Spekulationen auf eine Ausweitung der EZB-Anleihekäufe dämpfte.

Allerdings wird der Euro-Dollar-Kurs nicht mehr nur von

Zinsdifferenzen zwischen den beiden Währungsräumen bestimmt. Die

Ursache dafür ist das tiefe Zinsniveau in der Eurozone. Das

ermöglicht es global tätigen Investoren, sich günstig in Euro zu

verschulden und das Geld in höher verzinsten Währungen wie dem

US-Dollar oder dem australischen Dollar anzulegen. Auch

Schwellenländer-Währungen werden angesteuert. Da diese Carry Trades -

wie alle Währungsspekulationen - eine riskante Angelegenheit sind,

werden sie in Phasen erhöhter Unsicherheit schnell wieder aufgelöst.

Das erklärt, warum der Euro im Frühsommer in die Höhe schoss, während

Griechenland knapp vor dem Ausstieg aus der Währungsunion stand und

dies Schockwellen durch die Finanzmärkte schickte. Da Märkte gern

historische Korrelationen und weniger den gesunden Menschenverstand

handeln, hat sich das Muster verfestigt: Der Euro steigt in Phasen

erhöhter Unsicherheit, wie sie sich am Volatilitätsindex VIX aus

Chicago festmachen lässt. Über die Risikoeinschätzung überträgt sich

wegen dieser Korrelation die Entwicklung an den Aktienmärkten

unmittelbar auf den Euro-Kurs.

Dies muss die EZB im Blick behalten, falls sie ab Dezember den

Euro weiter schwächen will. Sie wird dabei nur erfolgreich sein

können, wenn zugleich auch die Aktienmärkte steigen. In den

vergangenen Jahren funktionierte dies hervorragend, die Kurse legten

mit jeder Liquiditätswelle in den USA, in Japan oder Europa zu. Doch

es ist fraglich, ob dies auch im Fall von Euro QE2, einer zweiten

Runde der quantitativen Lockerung in der Eurozone, wieder so wäre.

Denn die Erwartungen an die Unternehmen sind hoch, teilweise gar zu

hoch. Das zeigt sich in der gerade laufenden Quartalssaison. Nicht

selten reagieren derzeit Aktien mit zweistelligen Kursverlusten, wenn

Unternehmen die Markterwartungen verfehlen oder ihre Prognose senken.

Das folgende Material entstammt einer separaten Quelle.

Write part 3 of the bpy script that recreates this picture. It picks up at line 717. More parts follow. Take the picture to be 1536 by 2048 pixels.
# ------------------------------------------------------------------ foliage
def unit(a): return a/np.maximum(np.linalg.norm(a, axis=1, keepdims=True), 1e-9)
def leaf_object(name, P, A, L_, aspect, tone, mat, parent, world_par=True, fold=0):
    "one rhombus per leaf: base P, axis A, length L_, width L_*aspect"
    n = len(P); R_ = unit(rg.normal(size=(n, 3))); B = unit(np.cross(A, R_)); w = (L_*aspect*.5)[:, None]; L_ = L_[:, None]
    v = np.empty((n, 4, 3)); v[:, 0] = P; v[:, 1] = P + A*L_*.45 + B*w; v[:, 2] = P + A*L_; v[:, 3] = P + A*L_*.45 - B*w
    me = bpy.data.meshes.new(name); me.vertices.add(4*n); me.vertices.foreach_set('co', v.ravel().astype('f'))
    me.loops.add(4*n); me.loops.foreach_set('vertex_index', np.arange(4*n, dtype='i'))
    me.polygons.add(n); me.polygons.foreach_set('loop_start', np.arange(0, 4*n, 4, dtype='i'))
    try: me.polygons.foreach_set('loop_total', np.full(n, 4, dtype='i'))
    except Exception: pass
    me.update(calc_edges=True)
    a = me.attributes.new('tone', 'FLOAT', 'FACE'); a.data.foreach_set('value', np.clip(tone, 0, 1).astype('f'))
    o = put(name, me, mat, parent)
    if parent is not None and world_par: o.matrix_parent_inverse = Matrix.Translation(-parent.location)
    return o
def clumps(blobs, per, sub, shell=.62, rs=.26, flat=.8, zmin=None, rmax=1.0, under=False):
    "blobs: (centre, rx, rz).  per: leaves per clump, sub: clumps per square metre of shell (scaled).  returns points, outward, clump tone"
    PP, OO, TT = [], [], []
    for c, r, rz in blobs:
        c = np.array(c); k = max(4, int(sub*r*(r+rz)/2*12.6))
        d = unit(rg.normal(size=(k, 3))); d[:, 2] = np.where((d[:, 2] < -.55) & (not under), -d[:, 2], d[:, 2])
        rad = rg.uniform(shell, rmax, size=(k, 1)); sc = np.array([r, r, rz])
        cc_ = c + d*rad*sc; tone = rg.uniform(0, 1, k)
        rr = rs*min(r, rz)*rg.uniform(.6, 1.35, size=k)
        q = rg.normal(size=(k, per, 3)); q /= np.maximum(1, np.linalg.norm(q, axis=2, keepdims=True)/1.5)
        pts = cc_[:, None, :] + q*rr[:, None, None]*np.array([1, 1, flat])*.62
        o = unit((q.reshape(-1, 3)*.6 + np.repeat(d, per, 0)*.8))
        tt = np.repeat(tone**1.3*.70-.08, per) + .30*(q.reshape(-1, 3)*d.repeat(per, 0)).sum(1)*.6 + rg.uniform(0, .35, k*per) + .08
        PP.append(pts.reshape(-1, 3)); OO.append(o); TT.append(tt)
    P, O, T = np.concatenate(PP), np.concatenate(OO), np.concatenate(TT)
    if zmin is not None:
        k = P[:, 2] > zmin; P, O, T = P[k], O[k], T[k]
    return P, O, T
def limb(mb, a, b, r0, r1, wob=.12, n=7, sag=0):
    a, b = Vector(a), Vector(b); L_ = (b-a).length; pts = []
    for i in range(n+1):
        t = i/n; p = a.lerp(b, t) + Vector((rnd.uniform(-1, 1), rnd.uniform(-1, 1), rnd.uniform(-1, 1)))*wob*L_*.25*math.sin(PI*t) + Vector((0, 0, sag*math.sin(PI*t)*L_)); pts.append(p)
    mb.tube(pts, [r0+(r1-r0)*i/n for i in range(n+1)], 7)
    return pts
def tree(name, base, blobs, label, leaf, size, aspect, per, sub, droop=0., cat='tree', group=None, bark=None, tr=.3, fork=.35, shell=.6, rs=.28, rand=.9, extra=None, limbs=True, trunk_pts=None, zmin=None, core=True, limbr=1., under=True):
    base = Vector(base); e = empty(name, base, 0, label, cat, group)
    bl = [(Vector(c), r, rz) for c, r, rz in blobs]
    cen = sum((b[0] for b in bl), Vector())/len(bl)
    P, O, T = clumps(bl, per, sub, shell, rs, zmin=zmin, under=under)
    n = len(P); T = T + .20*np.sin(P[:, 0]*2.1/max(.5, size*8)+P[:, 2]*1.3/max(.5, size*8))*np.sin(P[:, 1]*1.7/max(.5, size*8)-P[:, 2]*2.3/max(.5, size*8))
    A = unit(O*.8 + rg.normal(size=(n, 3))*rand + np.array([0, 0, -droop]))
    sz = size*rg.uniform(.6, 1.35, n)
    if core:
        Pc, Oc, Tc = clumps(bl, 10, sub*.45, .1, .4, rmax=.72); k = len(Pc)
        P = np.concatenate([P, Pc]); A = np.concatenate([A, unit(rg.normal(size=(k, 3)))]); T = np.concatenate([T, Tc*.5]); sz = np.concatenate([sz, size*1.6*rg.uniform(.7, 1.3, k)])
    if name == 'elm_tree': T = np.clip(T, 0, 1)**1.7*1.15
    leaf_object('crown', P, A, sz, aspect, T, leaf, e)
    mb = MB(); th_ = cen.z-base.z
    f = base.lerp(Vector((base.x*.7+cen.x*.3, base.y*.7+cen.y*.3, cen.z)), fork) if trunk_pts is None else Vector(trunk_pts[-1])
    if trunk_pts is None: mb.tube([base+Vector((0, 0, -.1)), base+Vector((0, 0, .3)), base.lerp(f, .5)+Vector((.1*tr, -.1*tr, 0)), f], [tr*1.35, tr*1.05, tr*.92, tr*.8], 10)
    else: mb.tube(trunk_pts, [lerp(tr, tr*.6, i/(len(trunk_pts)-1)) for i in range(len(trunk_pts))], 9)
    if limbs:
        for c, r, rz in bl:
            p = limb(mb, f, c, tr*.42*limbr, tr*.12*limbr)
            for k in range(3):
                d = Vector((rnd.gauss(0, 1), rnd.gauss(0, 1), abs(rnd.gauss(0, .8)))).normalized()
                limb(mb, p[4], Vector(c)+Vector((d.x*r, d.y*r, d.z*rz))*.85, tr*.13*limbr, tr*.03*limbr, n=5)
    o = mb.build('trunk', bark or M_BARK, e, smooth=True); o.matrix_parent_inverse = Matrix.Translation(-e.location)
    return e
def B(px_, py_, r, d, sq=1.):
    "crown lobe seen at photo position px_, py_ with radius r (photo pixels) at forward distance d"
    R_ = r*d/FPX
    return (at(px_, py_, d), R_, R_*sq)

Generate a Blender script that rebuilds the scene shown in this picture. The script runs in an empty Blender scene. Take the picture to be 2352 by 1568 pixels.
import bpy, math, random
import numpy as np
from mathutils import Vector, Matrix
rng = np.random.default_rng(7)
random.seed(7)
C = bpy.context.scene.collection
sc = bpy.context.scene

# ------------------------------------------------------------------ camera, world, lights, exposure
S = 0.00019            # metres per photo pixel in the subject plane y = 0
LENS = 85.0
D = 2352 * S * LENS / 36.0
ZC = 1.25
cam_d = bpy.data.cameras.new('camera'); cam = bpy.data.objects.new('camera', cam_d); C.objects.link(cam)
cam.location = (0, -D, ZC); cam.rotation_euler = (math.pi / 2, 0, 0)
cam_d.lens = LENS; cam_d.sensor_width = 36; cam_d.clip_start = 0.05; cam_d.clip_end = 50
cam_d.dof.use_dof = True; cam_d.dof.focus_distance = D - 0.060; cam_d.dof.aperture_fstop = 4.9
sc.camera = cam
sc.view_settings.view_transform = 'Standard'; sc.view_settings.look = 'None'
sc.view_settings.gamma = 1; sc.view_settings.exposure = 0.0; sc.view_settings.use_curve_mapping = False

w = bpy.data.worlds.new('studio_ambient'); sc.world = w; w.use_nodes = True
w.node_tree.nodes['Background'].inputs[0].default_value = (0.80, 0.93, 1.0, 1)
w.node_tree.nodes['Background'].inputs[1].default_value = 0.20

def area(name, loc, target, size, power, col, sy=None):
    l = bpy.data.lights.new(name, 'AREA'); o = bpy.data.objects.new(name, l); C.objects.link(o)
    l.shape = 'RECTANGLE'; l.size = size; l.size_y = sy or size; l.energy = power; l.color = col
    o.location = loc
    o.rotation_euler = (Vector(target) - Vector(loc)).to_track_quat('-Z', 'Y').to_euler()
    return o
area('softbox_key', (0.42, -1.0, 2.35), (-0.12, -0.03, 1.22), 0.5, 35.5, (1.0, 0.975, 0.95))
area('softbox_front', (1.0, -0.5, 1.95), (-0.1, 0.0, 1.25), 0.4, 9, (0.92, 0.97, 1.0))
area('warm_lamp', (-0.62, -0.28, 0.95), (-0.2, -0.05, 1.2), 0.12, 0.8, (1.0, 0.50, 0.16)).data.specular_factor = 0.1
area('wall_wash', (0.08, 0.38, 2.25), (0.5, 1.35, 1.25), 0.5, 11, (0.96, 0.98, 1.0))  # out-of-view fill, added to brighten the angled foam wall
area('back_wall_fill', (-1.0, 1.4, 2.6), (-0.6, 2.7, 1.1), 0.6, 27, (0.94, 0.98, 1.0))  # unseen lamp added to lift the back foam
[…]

Eine von Gewinnrevisionen ausgelöste Korrektur der Aktienmärkte würde

eine sinkende Risikobereitschaft signalisieren, der Euro-Kurs dürfte

steigen. Damit wäre das EZB-Ziel der Reflationierung über Abwertung

in Gefahr. Um erfolgreich zu sein, braucht Mario Draghi den Dax.